A quoi ressemble votre vie en dehors du football?

Notre attention, à Bertrand et moi, va en tout premier lieu aux enfants. En soirée, il nous arrive de sacrifier un concert ou un spectacle.

Quel genre de papa Bertrand est-il?

Un papa-gâteau. C’est une véritable crème pour les enfants. Il y a une très grande complicité entre Sacha, qui lui ressemble, et lui, alors que Barbara est plus proche de moi au plan du caractère. Je pense que Bertrand se retrouve dans son fils. Et il en est réellement dingue. Ce n’est pas pour rien, assurément, s’il a dédié le but qu’il a inscrit en Ligue des Champions, au PSV, l’année passée, à Sacha.

Vous songez parfois à l’après-football?

Bertrand vient de fêter ses trente ans en octobre. Il faut bien s’en faire une raison: pour lui, le compte à rebours a commencé, même s’il est apte à jouer jusqu’à 35 ans, par exemple. Par après, j’ose espérer, tout simplement, que Bertrand aura toujours une activité professionnelle qui l’occupera. Jusqu’à présent, nous avons toujours vécu une vie débordante en raison de nos occupations respectives. Je crois que nous éprouverions des difficultés dans une existence plus oisive. Même si, par rapport aux personnes de notre âge, Bertrand aura eu l’occasion de se constituer un joli bas de laine.

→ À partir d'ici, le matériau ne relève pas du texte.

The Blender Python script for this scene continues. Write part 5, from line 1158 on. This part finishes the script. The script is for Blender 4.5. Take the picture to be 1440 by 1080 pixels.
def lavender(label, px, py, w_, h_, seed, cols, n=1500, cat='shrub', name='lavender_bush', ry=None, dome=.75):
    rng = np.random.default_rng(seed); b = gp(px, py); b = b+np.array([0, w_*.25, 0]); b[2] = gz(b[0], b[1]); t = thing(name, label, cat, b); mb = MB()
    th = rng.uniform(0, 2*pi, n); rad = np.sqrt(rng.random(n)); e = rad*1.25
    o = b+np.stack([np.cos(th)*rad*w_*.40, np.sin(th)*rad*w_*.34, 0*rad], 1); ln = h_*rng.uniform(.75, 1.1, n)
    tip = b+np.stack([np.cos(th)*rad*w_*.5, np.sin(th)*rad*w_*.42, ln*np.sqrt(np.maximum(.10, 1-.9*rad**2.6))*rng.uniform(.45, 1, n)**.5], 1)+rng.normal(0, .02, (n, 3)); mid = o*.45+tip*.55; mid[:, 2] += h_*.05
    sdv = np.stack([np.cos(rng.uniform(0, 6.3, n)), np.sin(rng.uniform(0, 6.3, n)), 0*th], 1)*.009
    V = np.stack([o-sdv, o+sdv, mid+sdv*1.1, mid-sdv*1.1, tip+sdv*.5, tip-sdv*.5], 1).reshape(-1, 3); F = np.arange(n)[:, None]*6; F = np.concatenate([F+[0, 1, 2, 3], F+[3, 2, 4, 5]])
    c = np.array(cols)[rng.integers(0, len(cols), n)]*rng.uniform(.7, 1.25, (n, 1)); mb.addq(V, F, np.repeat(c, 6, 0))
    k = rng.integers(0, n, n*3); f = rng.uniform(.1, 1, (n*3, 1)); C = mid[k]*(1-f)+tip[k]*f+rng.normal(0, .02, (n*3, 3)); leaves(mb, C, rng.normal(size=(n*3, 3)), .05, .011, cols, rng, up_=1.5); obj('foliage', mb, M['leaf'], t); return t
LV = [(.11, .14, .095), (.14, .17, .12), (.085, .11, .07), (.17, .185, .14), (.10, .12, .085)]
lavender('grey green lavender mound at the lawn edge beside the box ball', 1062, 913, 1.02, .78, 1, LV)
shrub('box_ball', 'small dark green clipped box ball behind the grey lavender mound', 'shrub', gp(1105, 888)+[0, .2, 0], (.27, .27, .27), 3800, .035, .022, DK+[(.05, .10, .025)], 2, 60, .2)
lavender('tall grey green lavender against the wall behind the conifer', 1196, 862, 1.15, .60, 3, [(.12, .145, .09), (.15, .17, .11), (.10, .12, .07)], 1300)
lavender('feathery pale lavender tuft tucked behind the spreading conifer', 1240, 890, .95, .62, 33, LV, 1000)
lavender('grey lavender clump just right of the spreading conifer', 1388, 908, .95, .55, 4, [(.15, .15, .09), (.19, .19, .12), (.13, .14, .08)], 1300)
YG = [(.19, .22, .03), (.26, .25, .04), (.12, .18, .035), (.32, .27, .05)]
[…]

Quelle est la dernière folie que vous vous êtes payée?

J’ai fait transformer une partie du garage en studio pour mes activités professionnelles.

Quel est l’objet qui vous tient le plus à coeur?

Je préfère parler d’objets au pluriel: mes appareils photos, mes disques, mes livres. Tous signifient une émotion particulière.

Les vacances idéales, c’est quoi?

Je ne pense pas qu’on les vivra tant que Bertrand exercera ses activités de footballeur. Généralement les entraînements reprennent quand les vacances scolaires commencent pour les enfants. De la sorte, il m’est déjà arrivé quelquefois de partir seule avec eux. Mais Bertrand et moi rêvons de pouvoir les emmener un jour à la découverte de pays qui nous fascinent. Comme l’Australie, Madagascar et l’Inde. On les visitera un jour, c’est sûr. Mais quand?